The war in Ukraine has upended Europe’s security order and unified much of the continent under what it sees as a common threat emanating from Russia. While Turkey has condemned the invasion and supplied Kyiv with critical military hardware, it has not joined other Nato members in placing sanctions on Russia, with which it has close trade, energy and defence links.

Ann Linde, Sweden’s foreign minister, said in a tweet after the meeting: “It was agreed that the dialogue, conducted in a constructive spirit, will be continued.”

Several European countries imposed defence-export restrictions on Turkey after it invaded neighbouring Syria in 2019 to attack the People’s Protection Units (YPG), a Kurdish militia that fought alongside the US against Islamic State.

Erdoğan said this week that his armed forces were preparing a new cross-border offensive against the YPG. Turkey argues that the YPG is an extension of the Kurdistan Workers’ party, which has waged a four-decade insurgency on Turkish soil and is recognised as a terrorist organisation by the US and the European Union.

Kalin noted a “positive attitude” on Ankara’s requirement that Finland and Sweden drop their arms embargoes and that their envoys conveyed that “a political will had begun” to list the YPG as a terrorist organisation.

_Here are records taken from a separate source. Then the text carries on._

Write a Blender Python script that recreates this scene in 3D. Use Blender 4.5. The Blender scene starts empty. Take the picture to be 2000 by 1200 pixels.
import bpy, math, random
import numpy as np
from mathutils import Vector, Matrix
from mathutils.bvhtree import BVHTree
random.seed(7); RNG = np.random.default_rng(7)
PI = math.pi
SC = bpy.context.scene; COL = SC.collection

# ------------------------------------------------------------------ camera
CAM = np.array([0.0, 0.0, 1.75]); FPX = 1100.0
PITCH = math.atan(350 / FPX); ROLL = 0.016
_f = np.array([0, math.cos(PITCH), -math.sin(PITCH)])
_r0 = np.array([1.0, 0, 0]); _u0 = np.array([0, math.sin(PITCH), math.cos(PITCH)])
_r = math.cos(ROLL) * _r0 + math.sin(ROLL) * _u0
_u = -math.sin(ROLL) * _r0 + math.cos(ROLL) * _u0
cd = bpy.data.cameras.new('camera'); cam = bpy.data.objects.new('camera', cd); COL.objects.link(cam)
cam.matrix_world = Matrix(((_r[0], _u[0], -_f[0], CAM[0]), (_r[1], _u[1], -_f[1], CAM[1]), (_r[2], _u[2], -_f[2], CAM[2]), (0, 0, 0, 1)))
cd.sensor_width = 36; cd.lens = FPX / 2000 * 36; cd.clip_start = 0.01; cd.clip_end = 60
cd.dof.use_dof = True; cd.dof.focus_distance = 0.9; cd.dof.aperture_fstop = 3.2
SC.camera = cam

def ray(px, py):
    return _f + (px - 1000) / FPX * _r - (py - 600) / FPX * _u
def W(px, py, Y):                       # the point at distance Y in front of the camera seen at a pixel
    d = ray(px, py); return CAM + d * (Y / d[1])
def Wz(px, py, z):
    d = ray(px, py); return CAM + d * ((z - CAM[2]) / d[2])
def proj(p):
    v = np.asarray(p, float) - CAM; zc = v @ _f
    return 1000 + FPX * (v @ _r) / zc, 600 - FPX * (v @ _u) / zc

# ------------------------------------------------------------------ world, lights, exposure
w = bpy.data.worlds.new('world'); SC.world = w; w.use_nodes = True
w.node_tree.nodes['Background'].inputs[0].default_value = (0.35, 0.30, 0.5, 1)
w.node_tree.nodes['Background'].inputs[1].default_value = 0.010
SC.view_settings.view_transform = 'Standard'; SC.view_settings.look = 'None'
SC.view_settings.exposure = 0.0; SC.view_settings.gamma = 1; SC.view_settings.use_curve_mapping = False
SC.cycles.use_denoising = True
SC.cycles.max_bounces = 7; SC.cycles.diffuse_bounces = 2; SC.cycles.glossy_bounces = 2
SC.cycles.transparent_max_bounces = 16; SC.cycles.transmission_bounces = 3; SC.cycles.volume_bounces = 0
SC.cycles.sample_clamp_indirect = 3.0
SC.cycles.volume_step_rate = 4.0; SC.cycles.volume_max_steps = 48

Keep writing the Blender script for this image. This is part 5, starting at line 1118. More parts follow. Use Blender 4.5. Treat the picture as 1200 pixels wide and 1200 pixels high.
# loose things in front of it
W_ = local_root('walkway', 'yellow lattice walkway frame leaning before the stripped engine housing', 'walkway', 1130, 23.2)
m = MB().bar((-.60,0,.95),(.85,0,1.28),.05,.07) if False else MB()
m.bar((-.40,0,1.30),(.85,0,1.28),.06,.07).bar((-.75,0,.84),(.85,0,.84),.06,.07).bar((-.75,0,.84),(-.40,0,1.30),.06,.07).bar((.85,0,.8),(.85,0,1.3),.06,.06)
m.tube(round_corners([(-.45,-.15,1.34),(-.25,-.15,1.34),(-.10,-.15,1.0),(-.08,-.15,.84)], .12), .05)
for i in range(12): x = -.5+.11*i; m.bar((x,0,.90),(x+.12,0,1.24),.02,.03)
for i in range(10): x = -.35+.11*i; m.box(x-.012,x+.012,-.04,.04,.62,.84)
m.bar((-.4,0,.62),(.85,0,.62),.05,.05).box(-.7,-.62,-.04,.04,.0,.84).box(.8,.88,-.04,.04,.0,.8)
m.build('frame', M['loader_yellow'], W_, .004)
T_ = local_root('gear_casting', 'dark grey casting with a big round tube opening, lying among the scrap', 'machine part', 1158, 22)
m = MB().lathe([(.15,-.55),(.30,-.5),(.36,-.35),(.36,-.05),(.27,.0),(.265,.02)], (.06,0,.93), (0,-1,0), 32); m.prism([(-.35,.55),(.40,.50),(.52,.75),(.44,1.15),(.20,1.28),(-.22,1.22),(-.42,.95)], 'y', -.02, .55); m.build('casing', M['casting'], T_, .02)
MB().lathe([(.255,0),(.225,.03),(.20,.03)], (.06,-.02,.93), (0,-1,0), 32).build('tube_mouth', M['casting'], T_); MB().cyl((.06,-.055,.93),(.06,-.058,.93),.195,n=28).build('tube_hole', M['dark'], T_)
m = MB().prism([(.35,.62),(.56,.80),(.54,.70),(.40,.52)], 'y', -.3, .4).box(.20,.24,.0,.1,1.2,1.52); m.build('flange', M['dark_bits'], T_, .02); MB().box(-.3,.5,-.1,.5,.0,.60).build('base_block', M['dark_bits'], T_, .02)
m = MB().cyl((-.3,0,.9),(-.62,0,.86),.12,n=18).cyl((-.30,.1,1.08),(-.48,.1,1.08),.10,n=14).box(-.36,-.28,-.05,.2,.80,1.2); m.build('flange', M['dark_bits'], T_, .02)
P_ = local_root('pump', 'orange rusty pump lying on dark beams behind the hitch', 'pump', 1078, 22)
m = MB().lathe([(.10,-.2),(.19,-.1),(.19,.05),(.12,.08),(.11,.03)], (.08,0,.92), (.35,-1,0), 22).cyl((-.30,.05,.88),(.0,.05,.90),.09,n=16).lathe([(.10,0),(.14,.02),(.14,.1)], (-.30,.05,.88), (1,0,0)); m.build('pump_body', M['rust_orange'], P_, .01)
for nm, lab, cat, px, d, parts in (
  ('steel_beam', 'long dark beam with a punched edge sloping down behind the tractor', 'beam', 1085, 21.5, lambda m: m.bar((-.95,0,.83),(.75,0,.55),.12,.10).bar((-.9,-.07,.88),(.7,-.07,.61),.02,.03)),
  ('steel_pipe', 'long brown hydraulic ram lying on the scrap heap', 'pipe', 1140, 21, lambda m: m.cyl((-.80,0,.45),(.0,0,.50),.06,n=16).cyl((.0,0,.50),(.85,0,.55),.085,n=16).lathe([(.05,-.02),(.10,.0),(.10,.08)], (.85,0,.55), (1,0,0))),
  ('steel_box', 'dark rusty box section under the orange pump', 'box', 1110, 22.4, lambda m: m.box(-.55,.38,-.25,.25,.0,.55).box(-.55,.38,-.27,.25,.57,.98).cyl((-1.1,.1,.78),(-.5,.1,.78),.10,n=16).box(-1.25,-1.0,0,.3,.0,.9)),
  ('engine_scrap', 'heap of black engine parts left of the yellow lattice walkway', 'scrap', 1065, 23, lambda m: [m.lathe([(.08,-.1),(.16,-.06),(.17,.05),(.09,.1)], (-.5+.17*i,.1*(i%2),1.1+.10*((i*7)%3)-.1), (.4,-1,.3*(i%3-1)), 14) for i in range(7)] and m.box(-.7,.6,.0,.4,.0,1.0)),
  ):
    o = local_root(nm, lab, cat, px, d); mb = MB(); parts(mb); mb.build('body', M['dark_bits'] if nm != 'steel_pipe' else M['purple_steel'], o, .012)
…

Turkey wants Sweden to extradite 28 people, and Finland to hand over 12 people for their alleged ties to Kurdish militants and an Islamic network that Ankara accuses of staging an abortive coup in 2016, Kalin said.

Erdoğan has called Sweden and Finland “nests of terrorism” and said that admitting them to Nato would amount to welcoming terrorist organisations into the bloc.

“There needs to be a paradigm change,” Kalin said. “As one of Nato’s most important allies, if Turkey’s security concerns are not addressed, it’s out of the question for any process whatsoever to advance.”